Today solder pad of the signal RX wire came loose and fell off. Lucky me I detected this while inspecting the quad. One of the buzzer pads is loose already too. After just 10 flights without crashes this is a nogo! Blackbox is recognized one out of 20 times I connect the FC to the configurator. I’m not happy with it even if the flight performance is very good. Imagine the signal wire became loose mid air…
Hi Oscar,
I’ve just made my first Mini Quad 2 days ago and I opted to use the Kakute and actually used the none stretched version of that frame so it’s quite cool to see that I wasn’t the only one to use that combo.
By using that FC it meant I didn’t have to use the included PDB so I managed to fit my receiver under the FC which I believe you did too. Was a PITA to bind but once that was done it’s tooked away underneath. Only issue I had was that because the IMU on the Kakute is so high it mean the top plate of carbon for the stack was touching it so I used the washers that were originally for the PDB to raise the carbon just enough to clear the IMU and mounted the VTX on top.

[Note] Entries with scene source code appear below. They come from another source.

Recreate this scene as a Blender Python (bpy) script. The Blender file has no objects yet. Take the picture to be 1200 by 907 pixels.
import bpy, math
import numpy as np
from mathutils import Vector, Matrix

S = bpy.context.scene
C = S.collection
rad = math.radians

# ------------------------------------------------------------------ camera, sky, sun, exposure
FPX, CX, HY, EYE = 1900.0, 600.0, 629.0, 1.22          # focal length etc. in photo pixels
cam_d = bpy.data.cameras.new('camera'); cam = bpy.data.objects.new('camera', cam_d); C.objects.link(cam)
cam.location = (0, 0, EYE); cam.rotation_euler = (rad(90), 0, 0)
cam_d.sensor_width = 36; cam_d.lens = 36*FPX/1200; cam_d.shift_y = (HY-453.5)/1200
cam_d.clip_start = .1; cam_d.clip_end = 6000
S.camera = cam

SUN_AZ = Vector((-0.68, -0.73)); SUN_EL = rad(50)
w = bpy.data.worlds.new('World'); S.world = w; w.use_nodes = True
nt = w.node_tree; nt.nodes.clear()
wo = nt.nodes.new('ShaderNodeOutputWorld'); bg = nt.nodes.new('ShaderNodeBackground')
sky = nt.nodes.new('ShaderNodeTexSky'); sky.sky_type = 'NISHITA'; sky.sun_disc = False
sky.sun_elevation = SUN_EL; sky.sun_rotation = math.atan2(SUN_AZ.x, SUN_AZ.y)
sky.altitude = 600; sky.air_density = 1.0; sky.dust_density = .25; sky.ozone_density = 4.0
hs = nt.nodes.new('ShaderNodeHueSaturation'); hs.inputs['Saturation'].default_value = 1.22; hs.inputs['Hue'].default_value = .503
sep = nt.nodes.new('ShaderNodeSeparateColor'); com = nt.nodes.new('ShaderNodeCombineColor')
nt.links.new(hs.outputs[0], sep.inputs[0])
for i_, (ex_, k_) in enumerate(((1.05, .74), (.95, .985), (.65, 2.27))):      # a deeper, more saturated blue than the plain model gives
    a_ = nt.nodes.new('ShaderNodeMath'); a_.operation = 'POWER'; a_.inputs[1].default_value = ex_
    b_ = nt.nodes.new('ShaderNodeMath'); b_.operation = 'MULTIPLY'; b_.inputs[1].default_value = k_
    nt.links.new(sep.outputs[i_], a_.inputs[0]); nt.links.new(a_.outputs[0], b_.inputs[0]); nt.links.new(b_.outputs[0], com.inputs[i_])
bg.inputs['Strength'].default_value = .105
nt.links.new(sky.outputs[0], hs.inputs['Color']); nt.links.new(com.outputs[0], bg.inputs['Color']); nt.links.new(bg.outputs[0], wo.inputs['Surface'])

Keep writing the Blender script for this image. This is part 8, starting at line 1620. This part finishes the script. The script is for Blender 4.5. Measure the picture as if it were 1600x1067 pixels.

So far I’m pretty happy with it and it seems very stable.
That’s good to know, thank Dan!
Hi i am getting noise lines throught my video all the time even when not armed also my lue script and smart audio sometimes works most of the not and keeps saying sensor lost
Hopefully someone can help me
Sounds like you may have a short or a missing ground or your using straight battery voltage to your camera, but a bad ground would send ripples through your whole setup depending on what it was grounding out on.
Now I’m confused. In the manual it says on page 1: PPM input is shared with UART6 RX pad for simple receiver installation regardless of type.
But it also says on page 6: You cannot use a PPM or PWM receiver with the Kakute F4 AIO.
Now which one is it?
could you check the latest manual? There has been a few revisions since the board came out.
I don’t think PPM is supported with this board.
The latest Betaflight GUI has a 32kHz option but you need to use the Repo version from https://github.com/betaflight/betaflight-configurator#alternative-way
In 3.17 Firmware to enable 32kHz mode use CLI setting gyro_use_32khz = ON. (Configurator will not display correct speed until the next configurator update, but you will see the real cycletime).
thank you :) the way they are hiding it from the GUI kind of tells me that they are unsure about 32Khz still :)
The manual has been updated to 1.5A but not all sites have the updated manual. 1.5A is the correct current rating.